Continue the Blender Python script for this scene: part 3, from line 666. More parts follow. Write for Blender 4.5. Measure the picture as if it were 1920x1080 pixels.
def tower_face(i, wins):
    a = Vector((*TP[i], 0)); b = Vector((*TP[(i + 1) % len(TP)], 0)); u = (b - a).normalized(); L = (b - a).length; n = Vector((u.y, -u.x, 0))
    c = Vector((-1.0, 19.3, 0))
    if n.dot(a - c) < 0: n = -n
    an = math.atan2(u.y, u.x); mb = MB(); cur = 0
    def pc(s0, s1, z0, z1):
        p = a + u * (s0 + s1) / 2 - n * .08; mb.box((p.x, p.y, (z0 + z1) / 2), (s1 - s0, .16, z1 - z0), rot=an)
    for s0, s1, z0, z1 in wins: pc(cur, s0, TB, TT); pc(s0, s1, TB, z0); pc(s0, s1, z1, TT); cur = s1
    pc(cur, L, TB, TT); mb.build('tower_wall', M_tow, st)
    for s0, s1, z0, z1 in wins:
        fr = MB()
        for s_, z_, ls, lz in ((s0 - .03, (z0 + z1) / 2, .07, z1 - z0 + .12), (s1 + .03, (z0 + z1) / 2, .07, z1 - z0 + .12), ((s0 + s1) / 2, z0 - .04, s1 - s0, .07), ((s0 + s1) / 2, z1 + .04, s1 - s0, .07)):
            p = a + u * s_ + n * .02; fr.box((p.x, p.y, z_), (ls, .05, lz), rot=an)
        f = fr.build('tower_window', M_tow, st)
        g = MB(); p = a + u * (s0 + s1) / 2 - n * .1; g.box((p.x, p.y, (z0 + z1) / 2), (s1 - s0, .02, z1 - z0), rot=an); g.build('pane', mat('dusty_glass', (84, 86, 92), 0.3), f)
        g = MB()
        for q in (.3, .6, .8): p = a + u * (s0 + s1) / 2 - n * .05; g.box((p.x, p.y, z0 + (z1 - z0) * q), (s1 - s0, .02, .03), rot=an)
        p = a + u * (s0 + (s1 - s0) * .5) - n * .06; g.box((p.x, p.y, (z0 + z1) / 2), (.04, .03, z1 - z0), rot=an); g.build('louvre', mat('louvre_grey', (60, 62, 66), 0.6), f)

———

Transcribe the data. Leave every line exactly as it is.

Continue the Blender Python script for this scene: part 3, from line 666. More parts follow. Write for Blender 4.5. Measure the picture as if it were 1920x1080 pixels.
def tower_face(i, wins):
    a = Vector((*TP[i], 0)); b = Vector((*TP[(i + 1) % len(TP)], 0)); u = (b - a).normalized(); L = (b - a).length; n = Vector((u.y, -u.x, 0))
    c = Vector((-1.0, 19.3, 0))
    if n.dot(a - c) < 0: n = -n
    an = math.atan2(u.y, u.x); mb = MB(); cur = 0
    def pc(s0, s1, z0, z1):
        p = a + u * (s0 + s1) / 2 - n * .08; mb.box((p.x, p.y, (z0 + z1) / 2), (s1 - s0, .16, z1 - z0), rot=an)
    for s0, s1, z0, z1 in wins: pc(cur, s0, TB, TT); pc(s0, s1, TB, z0); pc(s0, s1, z1, TT); cur = s1
    pc(cur, L, TB, TT); mb.build('tower_wall', M_tow, st)
    for s0, s1, z0, z1 in wins:
        fr = MB()
        for s_, z_, ls, lz in ((s0 - .03, (z0 + z1) / 2, .07, z1 - z0 + .12), (s1 + .03, (z0 + z1) / 2, .07, z1 - z0 + .12), ((s0 + s1) / 2, z0 - .04, s1 - s0, .07), ((s0 + s1) / 2, z1 + .04, s1 - s0, .07)):
            p = a + u * s_ + n * .02; fr.box((p.x, p.y, z_), (ls, .05, lz), rot=an)
        f = fr.build('tower_window', M_tow, st)
        g = MB(); p = a + u * (s0 + s1) / 2 - n * .1; g.box((p.x, p.y, (z0 + z1) / 2), (s1 - s0, .02, z1 - z0), rot=an); g.build('pane', mat('dusty_glass', (84, 86, 92), 0.3), f)
        g = MB()
        for q in (.3, .6, .8): p = a + u * (s0 + s1) / 2 - n * .05; g.box((p.x, p.y, z0 + (z1 - z0) * q), (s1 - s0, .02, .03), rot=an)
        p = a + u * (s0 + (s1 - s0) * .5) - n * .06; g.box((p.x, p.y, (z0 + z1) / 2), (.04, .03, z1 - z0), rot=an); g.build('louvre', mat('louvre_grey', (60, 62, 66), 0.6), f)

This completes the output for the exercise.